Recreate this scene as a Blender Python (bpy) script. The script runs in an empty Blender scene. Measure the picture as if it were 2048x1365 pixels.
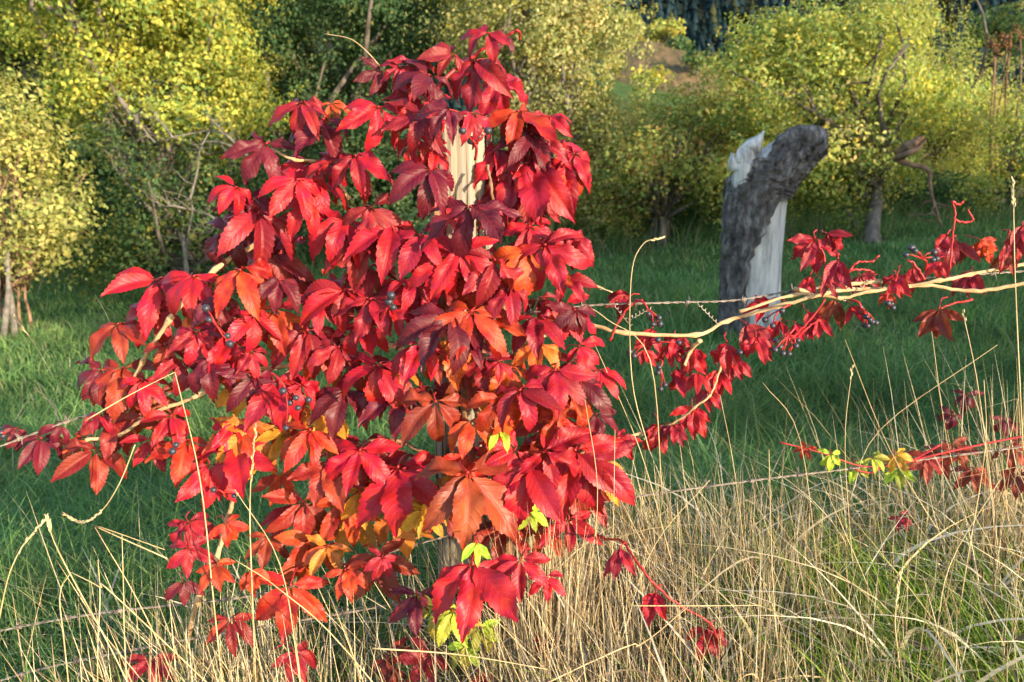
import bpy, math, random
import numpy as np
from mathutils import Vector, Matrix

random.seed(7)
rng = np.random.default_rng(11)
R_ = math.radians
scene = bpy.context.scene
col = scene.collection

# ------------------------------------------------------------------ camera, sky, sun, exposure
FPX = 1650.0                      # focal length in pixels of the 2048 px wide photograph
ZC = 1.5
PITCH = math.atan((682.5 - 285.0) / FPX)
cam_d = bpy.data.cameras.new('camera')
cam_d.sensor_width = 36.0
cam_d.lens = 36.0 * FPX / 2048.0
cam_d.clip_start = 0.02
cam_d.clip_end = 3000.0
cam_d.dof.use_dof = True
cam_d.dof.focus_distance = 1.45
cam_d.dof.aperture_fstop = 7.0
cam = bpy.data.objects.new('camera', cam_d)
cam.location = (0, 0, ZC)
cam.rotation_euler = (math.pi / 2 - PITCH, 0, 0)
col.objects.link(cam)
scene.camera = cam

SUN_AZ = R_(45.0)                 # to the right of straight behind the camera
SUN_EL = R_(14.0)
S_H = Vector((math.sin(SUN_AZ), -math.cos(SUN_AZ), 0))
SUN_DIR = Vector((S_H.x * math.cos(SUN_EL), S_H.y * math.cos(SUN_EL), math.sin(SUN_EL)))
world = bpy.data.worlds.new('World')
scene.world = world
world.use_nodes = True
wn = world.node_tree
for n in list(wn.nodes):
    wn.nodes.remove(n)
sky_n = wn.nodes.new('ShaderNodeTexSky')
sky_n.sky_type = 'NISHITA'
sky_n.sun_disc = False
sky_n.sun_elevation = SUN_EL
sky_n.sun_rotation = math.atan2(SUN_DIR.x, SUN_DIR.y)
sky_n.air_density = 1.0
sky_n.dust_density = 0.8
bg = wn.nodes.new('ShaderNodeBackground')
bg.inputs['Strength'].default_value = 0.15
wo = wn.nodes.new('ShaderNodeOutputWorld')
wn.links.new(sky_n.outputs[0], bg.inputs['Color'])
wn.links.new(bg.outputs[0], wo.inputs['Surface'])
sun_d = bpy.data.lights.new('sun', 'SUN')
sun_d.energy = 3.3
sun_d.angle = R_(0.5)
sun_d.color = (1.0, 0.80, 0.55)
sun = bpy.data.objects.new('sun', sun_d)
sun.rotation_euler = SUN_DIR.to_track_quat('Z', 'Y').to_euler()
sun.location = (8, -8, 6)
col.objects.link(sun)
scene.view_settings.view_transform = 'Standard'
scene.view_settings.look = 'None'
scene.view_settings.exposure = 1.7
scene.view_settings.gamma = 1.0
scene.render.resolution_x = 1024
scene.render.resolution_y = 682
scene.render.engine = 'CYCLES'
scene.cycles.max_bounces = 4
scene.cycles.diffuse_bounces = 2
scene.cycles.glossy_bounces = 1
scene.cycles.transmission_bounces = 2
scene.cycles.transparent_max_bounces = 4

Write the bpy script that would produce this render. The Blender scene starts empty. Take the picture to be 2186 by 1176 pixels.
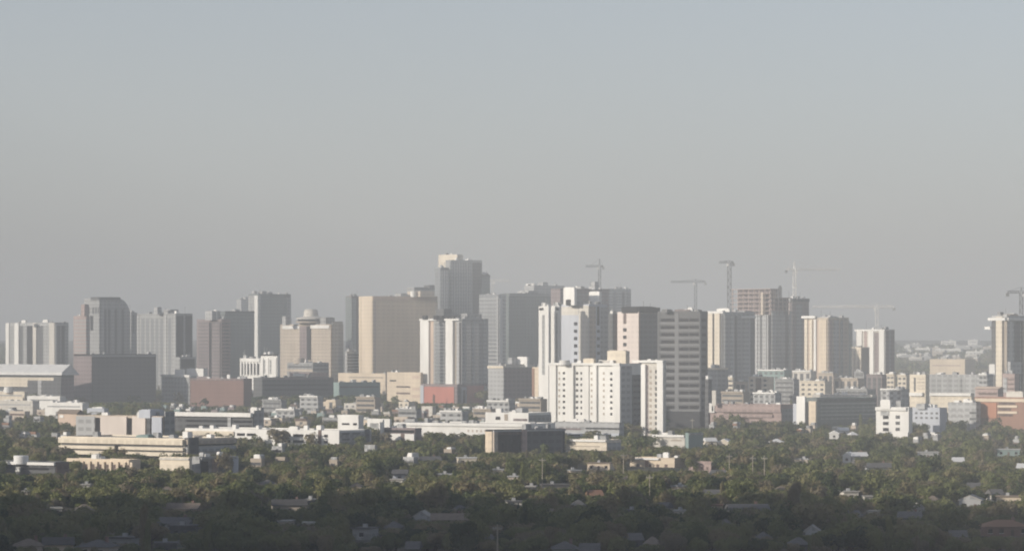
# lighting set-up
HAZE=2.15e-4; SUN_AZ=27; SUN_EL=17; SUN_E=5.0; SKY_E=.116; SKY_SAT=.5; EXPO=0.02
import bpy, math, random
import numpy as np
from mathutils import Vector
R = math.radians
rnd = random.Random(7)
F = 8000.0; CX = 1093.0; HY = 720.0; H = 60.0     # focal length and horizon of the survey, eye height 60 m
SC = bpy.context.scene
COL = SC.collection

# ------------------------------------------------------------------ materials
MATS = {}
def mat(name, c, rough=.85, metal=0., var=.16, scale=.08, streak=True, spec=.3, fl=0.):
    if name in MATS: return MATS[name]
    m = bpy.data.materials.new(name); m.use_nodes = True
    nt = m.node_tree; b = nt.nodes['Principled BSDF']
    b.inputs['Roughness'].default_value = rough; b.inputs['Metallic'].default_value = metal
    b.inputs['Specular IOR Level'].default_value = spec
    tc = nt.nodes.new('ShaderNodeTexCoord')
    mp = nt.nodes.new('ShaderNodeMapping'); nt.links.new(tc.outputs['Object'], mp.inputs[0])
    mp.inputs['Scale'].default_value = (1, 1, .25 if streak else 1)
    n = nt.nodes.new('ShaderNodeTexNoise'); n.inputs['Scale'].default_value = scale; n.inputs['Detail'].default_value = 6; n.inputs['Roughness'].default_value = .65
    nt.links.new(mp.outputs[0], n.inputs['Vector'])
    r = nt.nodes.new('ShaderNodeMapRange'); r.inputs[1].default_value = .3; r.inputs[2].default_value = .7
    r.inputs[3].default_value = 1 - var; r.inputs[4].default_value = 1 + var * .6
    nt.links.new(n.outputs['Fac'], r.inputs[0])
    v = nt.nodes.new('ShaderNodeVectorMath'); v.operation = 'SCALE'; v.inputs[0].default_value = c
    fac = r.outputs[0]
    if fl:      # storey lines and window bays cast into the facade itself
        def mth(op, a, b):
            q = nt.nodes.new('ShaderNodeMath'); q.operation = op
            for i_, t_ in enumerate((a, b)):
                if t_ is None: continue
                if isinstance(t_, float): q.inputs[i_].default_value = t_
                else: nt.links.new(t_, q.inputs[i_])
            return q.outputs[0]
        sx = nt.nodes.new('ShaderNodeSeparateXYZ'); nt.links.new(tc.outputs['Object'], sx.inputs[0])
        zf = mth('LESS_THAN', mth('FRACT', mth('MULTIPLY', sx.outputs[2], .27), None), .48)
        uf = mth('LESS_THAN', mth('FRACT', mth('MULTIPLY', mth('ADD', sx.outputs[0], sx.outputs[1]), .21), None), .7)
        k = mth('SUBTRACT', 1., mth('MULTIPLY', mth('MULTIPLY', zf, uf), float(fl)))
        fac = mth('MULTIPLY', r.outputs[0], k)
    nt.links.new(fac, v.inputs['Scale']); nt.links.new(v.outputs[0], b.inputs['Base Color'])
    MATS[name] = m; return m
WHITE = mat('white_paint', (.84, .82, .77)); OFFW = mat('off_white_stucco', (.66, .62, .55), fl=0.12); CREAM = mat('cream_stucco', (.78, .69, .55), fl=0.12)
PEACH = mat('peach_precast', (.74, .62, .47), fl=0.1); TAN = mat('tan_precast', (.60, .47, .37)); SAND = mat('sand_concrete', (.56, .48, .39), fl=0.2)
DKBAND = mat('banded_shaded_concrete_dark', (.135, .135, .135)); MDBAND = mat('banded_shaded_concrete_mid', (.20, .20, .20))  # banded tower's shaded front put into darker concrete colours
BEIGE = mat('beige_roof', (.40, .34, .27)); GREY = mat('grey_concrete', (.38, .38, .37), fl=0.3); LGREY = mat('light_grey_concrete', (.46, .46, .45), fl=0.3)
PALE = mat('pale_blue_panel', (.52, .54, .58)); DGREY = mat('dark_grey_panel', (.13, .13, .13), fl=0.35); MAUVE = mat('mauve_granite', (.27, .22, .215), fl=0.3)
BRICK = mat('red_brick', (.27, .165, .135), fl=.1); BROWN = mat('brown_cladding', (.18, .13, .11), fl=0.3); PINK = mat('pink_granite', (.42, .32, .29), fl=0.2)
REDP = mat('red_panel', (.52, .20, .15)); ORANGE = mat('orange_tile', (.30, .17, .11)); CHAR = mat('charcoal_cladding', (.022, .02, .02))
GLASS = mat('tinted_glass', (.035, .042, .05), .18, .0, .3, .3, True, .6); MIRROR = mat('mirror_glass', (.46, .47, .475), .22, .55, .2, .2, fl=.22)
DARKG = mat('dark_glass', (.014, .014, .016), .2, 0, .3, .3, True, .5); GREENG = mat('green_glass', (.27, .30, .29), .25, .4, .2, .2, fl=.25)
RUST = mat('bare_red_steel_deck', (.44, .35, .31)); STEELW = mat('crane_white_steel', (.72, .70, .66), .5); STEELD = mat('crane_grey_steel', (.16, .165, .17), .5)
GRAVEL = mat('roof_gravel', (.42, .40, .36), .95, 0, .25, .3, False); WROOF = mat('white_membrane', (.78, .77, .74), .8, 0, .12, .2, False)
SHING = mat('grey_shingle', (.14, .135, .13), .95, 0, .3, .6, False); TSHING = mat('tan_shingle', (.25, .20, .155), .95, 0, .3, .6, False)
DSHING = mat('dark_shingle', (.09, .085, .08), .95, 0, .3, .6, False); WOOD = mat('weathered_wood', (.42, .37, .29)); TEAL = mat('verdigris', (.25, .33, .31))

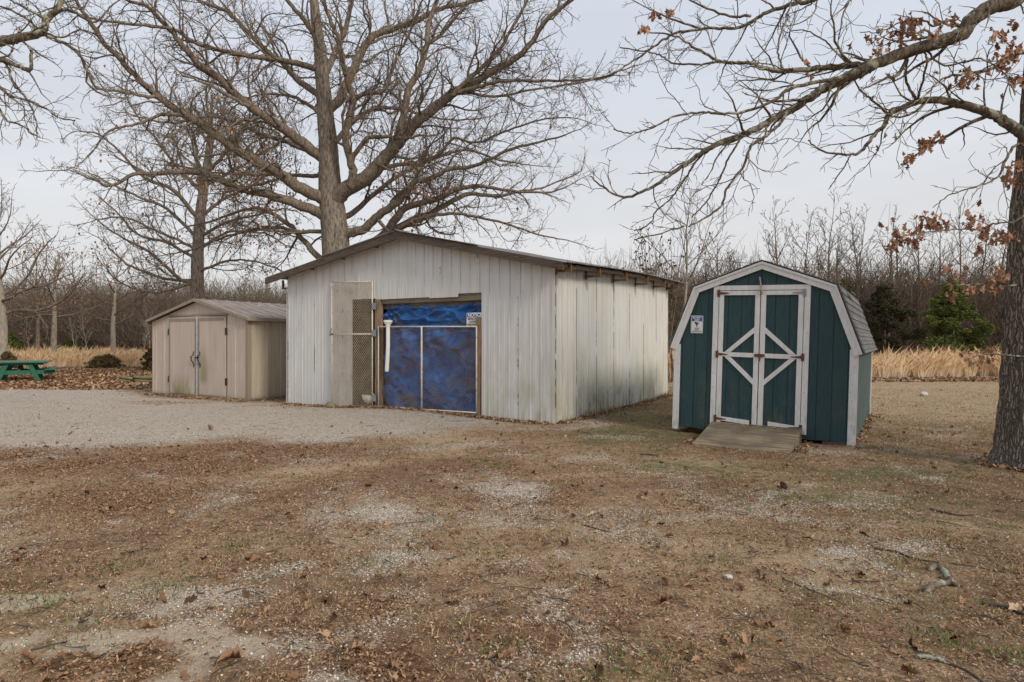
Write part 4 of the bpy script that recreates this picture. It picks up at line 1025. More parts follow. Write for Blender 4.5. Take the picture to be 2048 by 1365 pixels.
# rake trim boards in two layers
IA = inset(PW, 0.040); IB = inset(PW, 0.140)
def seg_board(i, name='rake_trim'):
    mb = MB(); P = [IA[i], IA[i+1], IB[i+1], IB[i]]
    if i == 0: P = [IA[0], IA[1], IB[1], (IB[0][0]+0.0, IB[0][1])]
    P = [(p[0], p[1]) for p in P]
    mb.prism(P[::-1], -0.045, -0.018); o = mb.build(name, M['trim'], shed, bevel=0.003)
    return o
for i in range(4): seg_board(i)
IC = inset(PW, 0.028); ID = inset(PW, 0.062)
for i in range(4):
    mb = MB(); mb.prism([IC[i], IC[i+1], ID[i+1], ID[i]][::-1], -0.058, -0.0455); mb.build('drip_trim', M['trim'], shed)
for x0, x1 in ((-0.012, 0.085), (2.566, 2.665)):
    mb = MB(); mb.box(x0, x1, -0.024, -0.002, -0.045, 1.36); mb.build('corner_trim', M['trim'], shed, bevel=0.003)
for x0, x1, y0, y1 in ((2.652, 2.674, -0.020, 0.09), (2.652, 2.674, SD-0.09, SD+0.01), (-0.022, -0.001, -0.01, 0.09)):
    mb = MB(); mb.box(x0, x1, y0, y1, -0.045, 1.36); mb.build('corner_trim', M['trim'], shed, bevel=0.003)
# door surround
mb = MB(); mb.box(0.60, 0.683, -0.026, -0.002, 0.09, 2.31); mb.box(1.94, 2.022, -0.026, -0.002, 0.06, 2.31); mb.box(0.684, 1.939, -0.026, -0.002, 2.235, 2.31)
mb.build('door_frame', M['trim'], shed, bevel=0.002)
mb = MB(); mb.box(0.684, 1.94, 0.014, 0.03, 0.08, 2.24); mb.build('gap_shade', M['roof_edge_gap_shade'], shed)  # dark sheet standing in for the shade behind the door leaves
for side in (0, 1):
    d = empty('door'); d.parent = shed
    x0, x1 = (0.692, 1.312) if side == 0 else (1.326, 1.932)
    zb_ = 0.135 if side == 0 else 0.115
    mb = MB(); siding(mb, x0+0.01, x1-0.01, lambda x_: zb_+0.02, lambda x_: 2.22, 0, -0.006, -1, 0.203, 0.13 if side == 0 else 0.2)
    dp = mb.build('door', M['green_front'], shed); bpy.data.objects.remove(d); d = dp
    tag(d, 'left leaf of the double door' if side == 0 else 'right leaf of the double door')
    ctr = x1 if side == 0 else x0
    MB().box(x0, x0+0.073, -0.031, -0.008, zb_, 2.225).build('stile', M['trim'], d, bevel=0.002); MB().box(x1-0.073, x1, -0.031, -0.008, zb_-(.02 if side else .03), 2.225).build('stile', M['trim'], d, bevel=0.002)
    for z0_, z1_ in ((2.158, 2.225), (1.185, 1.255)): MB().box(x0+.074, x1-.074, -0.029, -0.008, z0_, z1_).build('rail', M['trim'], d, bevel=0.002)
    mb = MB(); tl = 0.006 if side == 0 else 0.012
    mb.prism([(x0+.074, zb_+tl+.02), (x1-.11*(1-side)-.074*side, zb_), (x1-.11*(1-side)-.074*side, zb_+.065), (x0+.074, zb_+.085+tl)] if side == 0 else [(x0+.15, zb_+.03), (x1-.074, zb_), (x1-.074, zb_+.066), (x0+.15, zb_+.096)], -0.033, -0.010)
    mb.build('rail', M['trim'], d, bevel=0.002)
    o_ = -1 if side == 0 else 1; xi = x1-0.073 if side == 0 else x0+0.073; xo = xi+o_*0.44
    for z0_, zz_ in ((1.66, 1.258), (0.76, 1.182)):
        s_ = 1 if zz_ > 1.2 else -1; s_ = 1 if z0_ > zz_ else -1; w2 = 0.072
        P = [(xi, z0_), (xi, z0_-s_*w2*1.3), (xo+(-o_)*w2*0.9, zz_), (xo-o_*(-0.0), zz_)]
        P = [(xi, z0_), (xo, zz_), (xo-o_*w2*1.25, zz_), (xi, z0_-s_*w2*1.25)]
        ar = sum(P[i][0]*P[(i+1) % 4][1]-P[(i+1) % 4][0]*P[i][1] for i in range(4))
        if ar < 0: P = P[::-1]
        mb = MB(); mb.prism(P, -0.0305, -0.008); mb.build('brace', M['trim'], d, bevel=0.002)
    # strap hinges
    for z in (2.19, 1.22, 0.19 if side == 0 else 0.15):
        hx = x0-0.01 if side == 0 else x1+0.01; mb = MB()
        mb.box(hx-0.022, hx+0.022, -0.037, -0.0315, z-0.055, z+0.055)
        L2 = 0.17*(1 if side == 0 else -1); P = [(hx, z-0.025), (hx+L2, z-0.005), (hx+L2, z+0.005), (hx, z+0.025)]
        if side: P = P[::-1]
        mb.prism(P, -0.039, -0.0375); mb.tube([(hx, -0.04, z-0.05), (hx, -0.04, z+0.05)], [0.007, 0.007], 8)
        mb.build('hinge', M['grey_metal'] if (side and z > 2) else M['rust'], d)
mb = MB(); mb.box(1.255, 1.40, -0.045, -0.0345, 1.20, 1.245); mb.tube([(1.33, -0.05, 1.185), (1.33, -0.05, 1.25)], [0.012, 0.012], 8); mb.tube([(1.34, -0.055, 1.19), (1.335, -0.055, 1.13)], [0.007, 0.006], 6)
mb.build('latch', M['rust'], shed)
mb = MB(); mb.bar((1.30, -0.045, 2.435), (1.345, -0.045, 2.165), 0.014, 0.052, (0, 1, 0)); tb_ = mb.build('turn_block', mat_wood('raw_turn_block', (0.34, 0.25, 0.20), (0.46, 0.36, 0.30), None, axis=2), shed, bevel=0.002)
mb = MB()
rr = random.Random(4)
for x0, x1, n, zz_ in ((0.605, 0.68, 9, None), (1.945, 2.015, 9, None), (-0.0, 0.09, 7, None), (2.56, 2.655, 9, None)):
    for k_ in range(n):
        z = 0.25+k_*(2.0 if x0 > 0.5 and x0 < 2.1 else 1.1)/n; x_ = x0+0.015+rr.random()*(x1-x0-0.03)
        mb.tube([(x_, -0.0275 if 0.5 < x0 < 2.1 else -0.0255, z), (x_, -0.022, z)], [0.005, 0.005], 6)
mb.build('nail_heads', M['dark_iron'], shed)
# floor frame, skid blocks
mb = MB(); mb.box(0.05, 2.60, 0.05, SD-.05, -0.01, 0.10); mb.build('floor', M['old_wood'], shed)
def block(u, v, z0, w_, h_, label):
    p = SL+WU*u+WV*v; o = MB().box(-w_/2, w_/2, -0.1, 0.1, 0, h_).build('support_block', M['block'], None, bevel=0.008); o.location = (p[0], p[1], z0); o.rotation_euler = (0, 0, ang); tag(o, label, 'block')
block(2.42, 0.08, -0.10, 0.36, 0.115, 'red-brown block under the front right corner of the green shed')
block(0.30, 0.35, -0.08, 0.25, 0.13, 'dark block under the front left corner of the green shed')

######

WHAT THE TASK ASKS =>
Quote, exactly and only, the lines from the first line of the data above through the line containing "col = scene.collection". The pictures do not belong in it.

IN RESPONSE =>
Recreate this scene as a Blender Python (bpy) script. The script runs in an empty Blender scene. Measure the picture as if it were 2048x1365 pixels.
import bpy, math, random
import numpy as np
from mathutils import Vector, Matrix

random.seed(7)
rng = np.random.default_rng(11)
R_ = math.radians
scene = bpy.context.scene
col = scene.collection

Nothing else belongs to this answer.